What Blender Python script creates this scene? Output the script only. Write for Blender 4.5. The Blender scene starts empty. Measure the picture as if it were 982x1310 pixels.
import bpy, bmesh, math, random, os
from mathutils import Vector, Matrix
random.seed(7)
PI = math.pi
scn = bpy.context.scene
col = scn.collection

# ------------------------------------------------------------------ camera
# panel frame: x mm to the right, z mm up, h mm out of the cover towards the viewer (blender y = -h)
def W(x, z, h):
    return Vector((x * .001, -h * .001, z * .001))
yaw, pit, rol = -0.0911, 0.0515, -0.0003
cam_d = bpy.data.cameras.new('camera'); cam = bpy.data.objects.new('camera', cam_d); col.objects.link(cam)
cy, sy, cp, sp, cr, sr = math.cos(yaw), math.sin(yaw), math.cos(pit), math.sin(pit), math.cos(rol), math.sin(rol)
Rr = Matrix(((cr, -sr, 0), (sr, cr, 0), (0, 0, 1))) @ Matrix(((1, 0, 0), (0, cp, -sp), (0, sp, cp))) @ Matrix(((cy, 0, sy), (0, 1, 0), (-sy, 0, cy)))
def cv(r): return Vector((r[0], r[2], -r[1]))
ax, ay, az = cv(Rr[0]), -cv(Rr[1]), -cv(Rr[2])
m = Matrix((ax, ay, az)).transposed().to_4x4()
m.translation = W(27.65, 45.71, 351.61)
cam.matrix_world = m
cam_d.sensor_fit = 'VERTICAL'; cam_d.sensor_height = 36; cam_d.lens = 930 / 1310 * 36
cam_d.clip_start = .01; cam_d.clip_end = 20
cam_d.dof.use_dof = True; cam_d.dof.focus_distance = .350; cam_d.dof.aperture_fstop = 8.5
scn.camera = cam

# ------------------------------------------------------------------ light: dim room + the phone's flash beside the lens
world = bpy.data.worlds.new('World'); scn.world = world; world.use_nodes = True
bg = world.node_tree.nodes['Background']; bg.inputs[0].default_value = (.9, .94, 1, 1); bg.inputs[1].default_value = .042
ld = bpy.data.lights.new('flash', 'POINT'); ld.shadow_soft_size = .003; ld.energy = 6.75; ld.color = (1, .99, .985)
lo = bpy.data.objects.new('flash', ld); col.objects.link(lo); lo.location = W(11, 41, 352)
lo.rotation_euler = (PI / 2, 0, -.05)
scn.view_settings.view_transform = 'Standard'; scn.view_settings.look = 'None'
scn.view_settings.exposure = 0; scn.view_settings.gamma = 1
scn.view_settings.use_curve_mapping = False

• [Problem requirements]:
Return the listing above in its exact form.

• [Exercise result]:
What Blender Python script creates this scene? Output the script only. Write for Blender 4.5. The Blender scene starts empty. Measure the picture as if it were 982x1310 pixels.
import bpy, bmesh, math, random, os
from mathutils import Vector, Matrix
random.seed(7)
PI = math.pi
scn = bpy.context.scene
col = scn.collection

# ------------------------------------------------------------------ camera
# panel frame: x mm to the right, z mm up, h mm out of the cover towards the viewer (blender y = -h)
def W(x, z, h):
    return Vector((x * .001, -h * .001, z * .001))
yaw, pit, rol = -0.0911, 0.0515, -0.0003
cam_d = bpy.data.cameras.new('camera'); cam = bpy.data.objects.new('camera', cam_d); col.objects.link(cam)
cy, sy, cp, sp, cr, sr = math.cos(yaw), math.sin(yaw), math.cos(pit), math.sin(pit), math.cos(rol), math.sin(rol)
Rr = Matrix(((cr, -sr, 0), (sr, cr, 0), (0, 0, 1))) @ Matrix(((1, 0, 0), (0, cp, -sp), (0, sp, cp))) @ Matrix(((cy, 0, sy), (0, 1, 0), (-sy, 0, cy)))
def cv(r): return Vector((r[0], r[2], -r[1]))
ax, ay, az = cv(Rr[0]), -cv(Rr[1]), -cv(Rr[2])
m = Matrix((ax, ay, az)).transposed().to_4x4()
m.translation = W(27.65, 45.71, 351.61)
cam.matrix_world = m
cam_d.sensor_fit = 'VERTICAL'; cam_d.sensor_height = 36; cam_d.lens = 930 / 1310 * 36
cam_d.clip_start = .01; cam_d.clip_end = 20
cam_d.dof.use_dof = True; cam_d.dof.focus_distance = .350; cam_d.dof.aperture_fstop = 8.5
scn.camera = cam

# ------------------------------------------------------------------ light: dim room + the phone's flash beside the lens
world = bpy.data.worlds.new('World'); scn.world = world; world.use_nodes = True
bg = world.node_tree.nodes['Background']; bg.inputs[0].default_value = (.9, .94, 1, 1); bg.inputs[1].default_value = .042
ld = bpy.data.lights.new('flash', 'POINT'); ld.shadow_soft_size = .003; ld.energy = 6.75; ld.color = (1, .99, .985)
lo = bpy.data.objects.new('flash', ld); col.objects.link(lo); lo.location = W(11, 41, 352)
lo.rotation_euler = (PI / 2, 0, -.05)
scn.view_settings.view_transform = 'Standard'; scn.view_settings.look = 'None'
scn.view_settings.exposure = 0; scn.view_settings.gamma = 1
scn.view_settings.use_curve_mapping = False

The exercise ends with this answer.